§ GIVEN MATERIAL:
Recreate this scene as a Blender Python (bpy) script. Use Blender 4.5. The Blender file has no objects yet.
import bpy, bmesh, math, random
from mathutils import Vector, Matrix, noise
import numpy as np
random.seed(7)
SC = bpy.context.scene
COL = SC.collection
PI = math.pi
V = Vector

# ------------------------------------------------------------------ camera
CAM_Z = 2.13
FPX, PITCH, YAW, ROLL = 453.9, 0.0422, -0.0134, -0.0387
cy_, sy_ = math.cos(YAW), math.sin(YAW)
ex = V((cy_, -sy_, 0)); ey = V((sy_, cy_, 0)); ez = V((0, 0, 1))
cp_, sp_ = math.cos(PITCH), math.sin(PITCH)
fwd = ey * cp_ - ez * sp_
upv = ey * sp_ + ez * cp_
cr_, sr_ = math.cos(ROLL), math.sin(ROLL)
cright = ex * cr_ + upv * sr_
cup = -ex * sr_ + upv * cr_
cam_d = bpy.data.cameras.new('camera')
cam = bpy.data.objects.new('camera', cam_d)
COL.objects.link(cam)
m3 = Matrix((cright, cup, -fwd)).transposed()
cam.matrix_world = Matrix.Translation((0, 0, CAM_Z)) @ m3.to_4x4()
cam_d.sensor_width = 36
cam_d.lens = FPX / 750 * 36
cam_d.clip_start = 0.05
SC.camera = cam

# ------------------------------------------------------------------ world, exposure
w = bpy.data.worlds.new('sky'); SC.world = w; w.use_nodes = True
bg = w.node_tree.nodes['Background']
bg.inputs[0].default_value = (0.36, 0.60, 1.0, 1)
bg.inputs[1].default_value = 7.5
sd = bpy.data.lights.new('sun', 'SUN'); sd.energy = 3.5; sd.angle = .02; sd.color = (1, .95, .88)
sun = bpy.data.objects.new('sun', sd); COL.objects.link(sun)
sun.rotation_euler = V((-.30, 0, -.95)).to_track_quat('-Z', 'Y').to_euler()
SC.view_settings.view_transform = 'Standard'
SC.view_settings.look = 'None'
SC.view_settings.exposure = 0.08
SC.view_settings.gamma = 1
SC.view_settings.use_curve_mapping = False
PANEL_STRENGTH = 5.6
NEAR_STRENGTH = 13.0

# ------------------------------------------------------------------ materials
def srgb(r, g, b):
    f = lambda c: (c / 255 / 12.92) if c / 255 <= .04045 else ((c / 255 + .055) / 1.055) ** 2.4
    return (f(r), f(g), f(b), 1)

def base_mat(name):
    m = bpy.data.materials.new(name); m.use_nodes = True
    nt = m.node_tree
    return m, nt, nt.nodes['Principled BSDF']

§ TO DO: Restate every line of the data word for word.

§ ANSWER:
Recreate this scene as a Blender Python (bpy) script. Use Blender 4.5. The Blender file has no objects yet.
import bpy, bmesh, math, random
from mathutils import Vector, Matrix, noise
import numpy as np
random.seed(7)
SC = bpy.context.scene
COL = SC.collection
PI = math.pi
V = Vector

# ------------------------------------------------------------------ camera
CAM_Z = 2.13
FPX, PITCH, YAW, ROLL = 453.9, 0.0422, -0.0134, -0.0387
cy_, sy_ = math.cos(YAW), math.sin(YAW)
ex = V((cy_, -sy_, 0)); ey = V((sy_, cy_, 0)); ez = V((0, 0, 1))
cp_, sp_ = math.cos(PITCH), math.sin(PITCH)
fwd = ey * cp_ - ez * sp_
upv = ey * sp_ + ez * cp_
cr_, sr_ = math.cos(ROLL), math.sin(ROLL)
cright = ex * cr_ + upv * sr_
cup = -ex * sr_ + upv * cr_
cam_d = bpy.data.cameras.new('camera')
cam = bpy.data.objects.new('camera', cam_d)
COL.objects.link(cam)
m3 = Matrix((cright, cup, -fwd)).transposed()
cam.matrix_world = Matrix.Translation((0, 0, CAM_Z)) @ m3.to_4x4()
cam_d.sensor_width = 36
cam_d.lens = FPX / 750 * 36
cam_d.clip_start = 0.05
SC.camera = cam

# ------------------------------------------------------------------ world, exposure
w = bpy.data.worlds.new('sky'); SC.world = w; w.use_nodes = True
bg = w.node_tree.nodes['Background']
bg.inputs[0].default_value = (0.36, 0.60, 1.0, 1)
bg.inputs[1].default_value = 7.5
sd = bpy.data.lights.new('sun', 'SUN'); sd.energy = 3.5; sd.angle = .02; sd.color = (1, .95, .88)
sun = bpy.data.objects.new('sun', sd); COL.objects.link(sun)
sun.rotation_euler = V((-.30, 0, -.95)).to_track_quat('-Z', 'Y').to_euler()
SC.view_settings.view_transform = 'Standard'
SC.view_settings.look = 'None'
SC.view_settings.exposure = 0.08
SC.view_settings.gamma = 1
SC.view_settings.use_curve_mapping = False
PANEL_STRENGTH = 5.6
NEAR_STRENGTH = 13.0

# ------------------------------------------------------------------ materials
def srgb(r, g, b):
    f = lambda c: (c / 255 / 12.92) if c / 255 <= .04045 else ((c / 255 + .055) / 1.055) ** 2.4
    return (f(r), f(g), f(b), 1)

def base_mat(name):
    m = bpy.data.materials.new(name); m.use_nodes = True
    nt = m.node_tree
    return m, nt, nt.nodes['Principled BSDF']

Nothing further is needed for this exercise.